Entonces, mientras en mi muro de Facebook aparecen noticias de mis amig@s con permanentes desfiles de ecografías, primeros pasos, comentarios de listas escolares y disfraces varios, pasa que tengo que decidir con qué quiero llenar todo el “tiempo libre” que me queda con esto de no “tener que” ser madre 24/7 y sólo queda aprovechar las llamadas que nos permiten las rutinas de ambas (y cortitas porque si me alargo mucho me dicen que soy una latera).

Entonces paso a la etapa de la negociación, porque en este proceso no he dejado de preguntarme si esta sensación sería la misma si estuviera emparejada-viviendo-con-alguien y/o si tuviera más hijos: ¿Me sentiría menos sola si tuviera marinovio puertas adentro? La lógica indica que no, que las relaciones y dependencias son incomparables. ¿La extrañaría menos si tuviera más hijos/as “para consolarme/ocuparme”? Tampoco lo creo.

Siempre he pensado que cada hijo/a establece una relación distinta con la madre, pero no podría asegurarlo porque sólo tuve una.

¿Es que debí haber hecho algo distinto? Claramente de nada sirve cuestionarse estas cosas, pero si tuviera control sobre mis pensamientos, ¡mi vida sería tan distinta! Porque en el fondo de mi cabeza, allá donde no llega el garrote crecen castillos de arena en el aire de las mil cosas que podemos hacer, de miles de planes que son en realidad posibles, pero… poco probables. Y me deprimo. Y lloro. Y la extraño sin decirle lo mucho que me duele que no esté porque estoy TAN orgullosa de que viva sola y resuelva su vida, porque le está yendo bien, porque es feliz. Y si lloro, es problema mío, no de ella.

Pero ella me conoce, lo sabe. Lo conversamos. Lloramos las dos. Ella está bien. Todo está como tiene que estar. Todo está bien. Pero me dice “mamá, necesito verte”, desatando cataratas de llanto porque nos echamos de menos. Y es normal que nos extrañemos tanto, pienso. Es la etapa que toca de la depresión y la pena. Porque siempre hemos sido un equipo y los últimos años estuvimos más juntas que nunca.

Ya no quiero decir que todo está bien, pero estoy segura de que pronto lo estará. Además, algún día ella tenía que salir a hacer su vida, ¿no?. Esto iba a pasar sí o sí, era inevitable y natural. No lloro porque esté en Alemania. Lloro porque ya no es una niña que tiene su lugar a mi lado. Lloro porque es una mujer que busca su propio destino. Lloro porque cuando la empujé del nido, sacó sus garras para afirmarse de la tierra y correr por sus propios caminos. Y eso es un llanto de madre feliz.

Hoy me encuentro aceptando la situación. Así, en la última etapa del duelo.

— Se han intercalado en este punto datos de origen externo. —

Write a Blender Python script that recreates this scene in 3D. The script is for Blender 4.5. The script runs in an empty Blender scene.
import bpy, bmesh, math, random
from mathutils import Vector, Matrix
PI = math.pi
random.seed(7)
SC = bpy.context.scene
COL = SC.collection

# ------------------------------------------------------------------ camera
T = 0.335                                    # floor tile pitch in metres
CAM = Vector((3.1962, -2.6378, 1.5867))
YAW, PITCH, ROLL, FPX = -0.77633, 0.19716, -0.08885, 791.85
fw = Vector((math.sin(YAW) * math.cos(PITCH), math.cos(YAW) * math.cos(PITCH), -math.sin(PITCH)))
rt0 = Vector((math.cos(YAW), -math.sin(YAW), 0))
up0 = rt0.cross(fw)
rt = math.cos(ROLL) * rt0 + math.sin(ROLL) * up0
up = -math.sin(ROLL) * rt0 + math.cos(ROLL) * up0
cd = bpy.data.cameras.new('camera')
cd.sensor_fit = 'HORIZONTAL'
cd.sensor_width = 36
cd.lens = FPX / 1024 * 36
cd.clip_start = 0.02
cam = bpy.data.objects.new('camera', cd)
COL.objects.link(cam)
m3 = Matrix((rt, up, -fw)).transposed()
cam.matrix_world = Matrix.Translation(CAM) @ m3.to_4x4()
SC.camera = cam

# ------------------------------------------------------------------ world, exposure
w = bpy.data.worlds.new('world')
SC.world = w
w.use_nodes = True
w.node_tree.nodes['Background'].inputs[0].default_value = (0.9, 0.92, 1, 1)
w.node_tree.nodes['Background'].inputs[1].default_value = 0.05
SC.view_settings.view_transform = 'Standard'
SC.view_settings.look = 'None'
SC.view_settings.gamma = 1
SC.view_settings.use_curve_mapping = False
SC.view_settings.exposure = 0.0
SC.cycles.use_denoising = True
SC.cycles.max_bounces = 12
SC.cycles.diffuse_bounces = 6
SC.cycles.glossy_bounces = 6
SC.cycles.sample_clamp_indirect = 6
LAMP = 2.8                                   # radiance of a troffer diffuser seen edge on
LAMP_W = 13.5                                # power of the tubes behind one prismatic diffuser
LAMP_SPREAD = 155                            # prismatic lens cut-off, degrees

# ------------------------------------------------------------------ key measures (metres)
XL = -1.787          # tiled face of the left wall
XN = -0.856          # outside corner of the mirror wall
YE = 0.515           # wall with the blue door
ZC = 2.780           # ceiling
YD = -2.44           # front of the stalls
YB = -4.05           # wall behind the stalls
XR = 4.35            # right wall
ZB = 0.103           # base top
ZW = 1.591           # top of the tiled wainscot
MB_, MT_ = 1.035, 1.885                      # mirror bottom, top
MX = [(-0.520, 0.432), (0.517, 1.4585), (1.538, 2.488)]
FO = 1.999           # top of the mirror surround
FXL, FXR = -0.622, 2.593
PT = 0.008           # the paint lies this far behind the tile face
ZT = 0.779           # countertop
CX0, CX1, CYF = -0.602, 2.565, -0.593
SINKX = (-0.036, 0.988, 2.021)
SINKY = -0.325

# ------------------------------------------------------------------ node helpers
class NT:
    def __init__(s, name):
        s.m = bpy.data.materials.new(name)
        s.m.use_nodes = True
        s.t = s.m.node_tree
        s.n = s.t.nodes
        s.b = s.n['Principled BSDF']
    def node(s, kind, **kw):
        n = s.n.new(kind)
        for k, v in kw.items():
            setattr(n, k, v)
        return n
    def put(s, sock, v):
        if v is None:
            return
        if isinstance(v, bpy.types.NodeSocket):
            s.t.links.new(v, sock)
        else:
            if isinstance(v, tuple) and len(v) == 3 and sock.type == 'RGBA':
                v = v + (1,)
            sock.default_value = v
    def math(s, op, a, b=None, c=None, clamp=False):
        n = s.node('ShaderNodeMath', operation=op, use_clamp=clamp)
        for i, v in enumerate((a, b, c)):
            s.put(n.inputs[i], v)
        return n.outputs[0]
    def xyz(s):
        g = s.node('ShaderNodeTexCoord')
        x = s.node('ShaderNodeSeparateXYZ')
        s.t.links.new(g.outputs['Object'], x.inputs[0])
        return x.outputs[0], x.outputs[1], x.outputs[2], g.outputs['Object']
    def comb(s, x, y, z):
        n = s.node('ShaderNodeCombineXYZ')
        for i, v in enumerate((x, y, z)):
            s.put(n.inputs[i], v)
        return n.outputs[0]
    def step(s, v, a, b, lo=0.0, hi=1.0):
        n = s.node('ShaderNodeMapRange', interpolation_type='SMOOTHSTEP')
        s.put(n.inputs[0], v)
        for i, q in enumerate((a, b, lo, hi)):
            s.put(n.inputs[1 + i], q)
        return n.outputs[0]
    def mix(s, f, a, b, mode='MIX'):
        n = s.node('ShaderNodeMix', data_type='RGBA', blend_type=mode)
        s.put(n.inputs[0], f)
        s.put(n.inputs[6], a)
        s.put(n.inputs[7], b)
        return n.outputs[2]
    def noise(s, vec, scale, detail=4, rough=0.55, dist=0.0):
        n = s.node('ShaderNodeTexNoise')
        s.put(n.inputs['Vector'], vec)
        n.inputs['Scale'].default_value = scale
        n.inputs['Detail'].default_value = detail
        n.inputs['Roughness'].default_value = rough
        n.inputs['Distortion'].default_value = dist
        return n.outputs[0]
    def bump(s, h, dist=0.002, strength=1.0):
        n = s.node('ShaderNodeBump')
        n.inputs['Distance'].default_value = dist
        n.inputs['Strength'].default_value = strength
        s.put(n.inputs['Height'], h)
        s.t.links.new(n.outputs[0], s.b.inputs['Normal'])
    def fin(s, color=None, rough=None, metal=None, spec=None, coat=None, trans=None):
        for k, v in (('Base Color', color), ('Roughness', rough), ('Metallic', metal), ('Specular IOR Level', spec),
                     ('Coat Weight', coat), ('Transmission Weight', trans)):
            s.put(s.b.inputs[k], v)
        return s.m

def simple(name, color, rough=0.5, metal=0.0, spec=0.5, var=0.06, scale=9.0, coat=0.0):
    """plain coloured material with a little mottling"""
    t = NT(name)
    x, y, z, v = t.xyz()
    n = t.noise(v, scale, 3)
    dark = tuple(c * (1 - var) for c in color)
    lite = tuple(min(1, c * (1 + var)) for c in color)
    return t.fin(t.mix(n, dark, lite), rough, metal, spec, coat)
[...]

Aceptando que las cartas estén repartidas como están, porque mal que mal, fui yo misma las que las repartí: yo fui la primera en motivar la idea de que estudiara afuera porque es lo que le va a servir para terminar donde ella quiere ir; yo decidí tener una pareja que también está afuera y no puede venir a abrazarme; yo determiné estar donde estoy y, por primera vez en mucho tiempo, estoy en paz con eso.

Quizás sea porque mi tiempo ya está más ocupado de sobrinos varios sanguíneos, robados y putativos con quienes puedo derrochar actividades. Porque tengo amigas y amigos que me llaman para un café sólo para saber cómo estoy. Porque gracias al universo que todo provee, tengo trabajos que me permiten comprar un pasaje en muchas cuotas y partir a visitarla a su nueva vida. Ahora que sé que pronto podré verla y volver a abrazarnos, siento que estoy lista para empezar el resto de mi vida.